The story takes place over the summer with each of them various things to do. Jane is babysitting (and those parts were just so much fun to read, Jane is great with kids, and I loved to read about the antics of those kids, really you got to keep an eye on that trio), Teo is working at the pool + of course doing the magic search for his dad, and Margo? Trying to connect with a certain someone (those parts were also really wonderful, though I had wished for more of them. It felt like Margo got the short end of the stick. And sure, I can imagine why, it is a love story, and Margo's story just kind of falls out of that, but I still wish she could have had more of a spotlight. Maybe a novella? Or a book about Margo?
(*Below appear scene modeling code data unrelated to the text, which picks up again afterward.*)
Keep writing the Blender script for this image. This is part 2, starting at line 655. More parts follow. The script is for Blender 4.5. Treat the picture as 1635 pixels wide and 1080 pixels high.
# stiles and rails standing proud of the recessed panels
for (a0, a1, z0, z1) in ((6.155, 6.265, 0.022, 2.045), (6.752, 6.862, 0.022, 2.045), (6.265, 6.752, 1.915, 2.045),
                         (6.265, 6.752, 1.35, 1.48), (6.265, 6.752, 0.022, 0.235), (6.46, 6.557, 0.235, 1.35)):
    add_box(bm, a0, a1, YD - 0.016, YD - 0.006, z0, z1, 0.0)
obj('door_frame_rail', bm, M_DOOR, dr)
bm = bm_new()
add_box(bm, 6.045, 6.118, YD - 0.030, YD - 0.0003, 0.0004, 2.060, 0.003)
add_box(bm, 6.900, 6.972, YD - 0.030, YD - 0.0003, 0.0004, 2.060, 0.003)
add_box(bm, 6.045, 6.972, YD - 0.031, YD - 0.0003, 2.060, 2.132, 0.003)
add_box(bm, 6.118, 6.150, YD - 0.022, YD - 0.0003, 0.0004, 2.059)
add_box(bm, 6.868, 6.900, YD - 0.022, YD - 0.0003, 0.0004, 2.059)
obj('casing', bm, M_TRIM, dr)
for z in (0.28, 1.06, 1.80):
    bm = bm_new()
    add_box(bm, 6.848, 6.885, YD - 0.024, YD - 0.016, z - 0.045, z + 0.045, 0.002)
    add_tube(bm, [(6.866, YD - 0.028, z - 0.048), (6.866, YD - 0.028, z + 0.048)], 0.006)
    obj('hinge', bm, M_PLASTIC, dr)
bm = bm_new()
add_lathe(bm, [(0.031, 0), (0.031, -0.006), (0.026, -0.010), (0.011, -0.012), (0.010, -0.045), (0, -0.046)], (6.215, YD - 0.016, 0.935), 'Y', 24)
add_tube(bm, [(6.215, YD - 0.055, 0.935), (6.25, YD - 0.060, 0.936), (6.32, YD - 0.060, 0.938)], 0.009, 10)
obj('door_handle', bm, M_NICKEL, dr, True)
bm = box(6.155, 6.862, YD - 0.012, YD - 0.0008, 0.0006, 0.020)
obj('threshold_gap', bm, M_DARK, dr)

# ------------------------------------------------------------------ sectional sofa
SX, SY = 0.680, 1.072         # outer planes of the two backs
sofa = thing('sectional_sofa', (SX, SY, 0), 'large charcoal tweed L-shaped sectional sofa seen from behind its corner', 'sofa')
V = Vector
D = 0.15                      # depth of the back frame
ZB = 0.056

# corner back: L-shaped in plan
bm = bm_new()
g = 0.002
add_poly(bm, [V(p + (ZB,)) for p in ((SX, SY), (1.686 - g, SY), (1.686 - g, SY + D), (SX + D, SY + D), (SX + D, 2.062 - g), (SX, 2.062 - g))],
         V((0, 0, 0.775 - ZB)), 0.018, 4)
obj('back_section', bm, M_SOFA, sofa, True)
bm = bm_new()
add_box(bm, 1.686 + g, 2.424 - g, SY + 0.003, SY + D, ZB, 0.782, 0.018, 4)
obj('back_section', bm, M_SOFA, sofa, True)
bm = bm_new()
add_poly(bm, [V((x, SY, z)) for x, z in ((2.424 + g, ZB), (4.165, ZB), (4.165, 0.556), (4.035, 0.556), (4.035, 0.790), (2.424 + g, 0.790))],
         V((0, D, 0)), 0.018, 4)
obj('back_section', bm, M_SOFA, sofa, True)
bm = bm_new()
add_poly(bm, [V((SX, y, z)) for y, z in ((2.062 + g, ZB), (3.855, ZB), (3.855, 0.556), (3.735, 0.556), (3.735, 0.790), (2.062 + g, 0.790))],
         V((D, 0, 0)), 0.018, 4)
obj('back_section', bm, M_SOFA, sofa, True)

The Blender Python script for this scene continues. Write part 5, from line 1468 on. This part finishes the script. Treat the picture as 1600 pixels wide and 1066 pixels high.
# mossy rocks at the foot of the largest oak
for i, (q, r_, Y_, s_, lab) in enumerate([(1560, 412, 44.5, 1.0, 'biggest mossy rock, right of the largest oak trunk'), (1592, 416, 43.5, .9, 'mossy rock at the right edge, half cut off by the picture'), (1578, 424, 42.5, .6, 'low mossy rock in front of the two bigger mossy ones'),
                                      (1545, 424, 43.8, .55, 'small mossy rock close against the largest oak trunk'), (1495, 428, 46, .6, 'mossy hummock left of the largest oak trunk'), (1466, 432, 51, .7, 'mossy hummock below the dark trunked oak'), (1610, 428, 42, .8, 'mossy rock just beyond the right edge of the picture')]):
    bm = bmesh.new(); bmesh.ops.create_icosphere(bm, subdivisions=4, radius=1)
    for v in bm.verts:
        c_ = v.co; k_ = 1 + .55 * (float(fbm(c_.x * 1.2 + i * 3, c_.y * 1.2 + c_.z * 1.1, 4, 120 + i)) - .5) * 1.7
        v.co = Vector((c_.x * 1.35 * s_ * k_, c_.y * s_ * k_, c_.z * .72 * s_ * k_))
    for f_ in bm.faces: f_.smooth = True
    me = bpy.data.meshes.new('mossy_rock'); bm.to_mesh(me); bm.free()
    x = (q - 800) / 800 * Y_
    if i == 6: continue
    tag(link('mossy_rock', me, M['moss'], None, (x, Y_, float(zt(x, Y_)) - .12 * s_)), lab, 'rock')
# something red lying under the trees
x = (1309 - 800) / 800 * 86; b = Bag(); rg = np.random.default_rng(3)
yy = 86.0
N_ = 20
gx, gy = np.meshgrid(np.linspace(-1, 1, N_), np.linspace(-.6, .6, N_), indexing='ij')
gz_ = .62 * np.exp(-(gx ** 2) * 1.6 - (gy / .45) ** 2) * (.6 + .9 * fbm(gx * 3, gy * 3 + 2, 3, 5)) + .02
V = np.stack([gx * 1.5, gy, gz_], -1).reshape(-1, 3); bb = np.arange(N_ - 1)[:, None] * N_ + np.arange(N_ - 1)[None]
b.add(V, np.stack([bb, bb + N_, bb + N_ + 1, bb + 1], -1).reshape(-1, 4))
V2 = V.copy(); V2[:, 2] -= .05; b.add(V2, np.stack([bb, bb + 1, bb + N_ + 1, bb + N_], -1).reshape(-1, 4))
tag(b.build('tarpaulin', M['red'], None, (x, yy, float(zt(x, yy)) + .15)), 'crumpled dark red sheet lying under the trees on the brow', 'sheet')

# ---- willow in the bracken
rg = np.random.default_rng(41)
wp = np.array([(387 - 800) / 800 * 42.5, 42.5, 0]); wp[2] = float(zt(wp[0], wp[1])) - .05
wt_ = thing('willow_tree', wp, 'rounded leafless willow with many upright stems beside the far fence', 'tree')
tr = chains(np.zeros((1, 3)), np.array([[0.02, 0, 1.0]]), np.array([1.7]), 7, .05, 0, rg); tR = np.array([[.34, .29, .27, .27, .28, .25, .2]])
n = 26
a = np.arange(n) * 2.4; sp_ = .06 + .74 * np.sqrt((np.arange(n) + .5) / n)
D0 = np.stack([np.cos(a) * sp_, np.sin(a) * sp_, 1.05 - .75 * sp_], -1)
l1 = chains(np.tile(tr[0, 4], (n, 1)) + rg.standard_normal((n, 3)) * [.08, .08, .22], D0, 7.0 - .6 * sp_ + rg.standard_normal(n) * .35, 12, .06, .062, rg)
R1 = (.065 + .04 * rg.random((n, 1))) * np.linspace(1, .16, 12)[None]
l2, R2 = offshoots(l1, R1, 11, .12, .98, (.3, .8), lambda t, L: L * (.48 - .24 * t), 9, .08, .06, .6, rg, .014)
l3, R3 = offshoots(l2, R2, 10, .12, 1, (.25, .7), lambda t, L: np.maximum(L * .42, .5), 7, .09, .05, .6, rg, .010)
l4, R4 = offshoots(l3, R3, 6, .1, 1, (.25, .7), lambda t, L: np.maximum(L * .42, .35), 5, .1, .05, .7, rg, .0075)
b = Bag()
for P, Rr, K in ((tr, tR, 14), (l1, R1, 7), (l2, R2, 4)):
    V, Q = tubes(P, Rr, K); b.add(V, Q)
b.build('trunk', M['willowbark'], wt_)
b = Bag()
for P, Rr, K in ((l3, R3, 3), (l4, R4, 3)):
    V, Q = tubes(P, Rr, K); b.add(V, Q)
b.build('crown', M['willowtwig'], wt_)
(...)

I would so read and buy it!)

I also love that we had the magic 8 ball and how at times Jane asked it questions when she was in need of answers. :)

However, there are 2 reasons why I didn't rate this book a 5 stars, or 5+ stars. And that is Ravi, and the 2 mothers. Ravi was just a dick. I am not even going to go rant about him, he doesn't deserve my time. Just this, the reason why he is such a dick towards Jane? WTF is wrong with you boy? Brain-damaged much?
And then we have Jane's mom, who never listens to her daughter, but instead pushes, pushes and pushes her daughter to something that her daughter doesn't want to. And she doesn't even give her daughter the time or the day to prepare for a talk about stuff. No, if mom wants to talk, one has to talk. But if the daughter wants to start about it, oh no no no, that is just not done. *rolls eyes*
Lastly, the mother of Teo. I can understand her reasons why she did all this, but seriously, it is also just messed up and pathetic. Sorry, maybe this is mean, but that is how I feel.

But all in all, this is one amazing and fun book, and I would highly recommend it to everyone looking for a fun contemporary book with a lot of realistic issues (College or not? Sexuality. Real dads and families). As soon as this one comes out? I would say grab a copy and read it!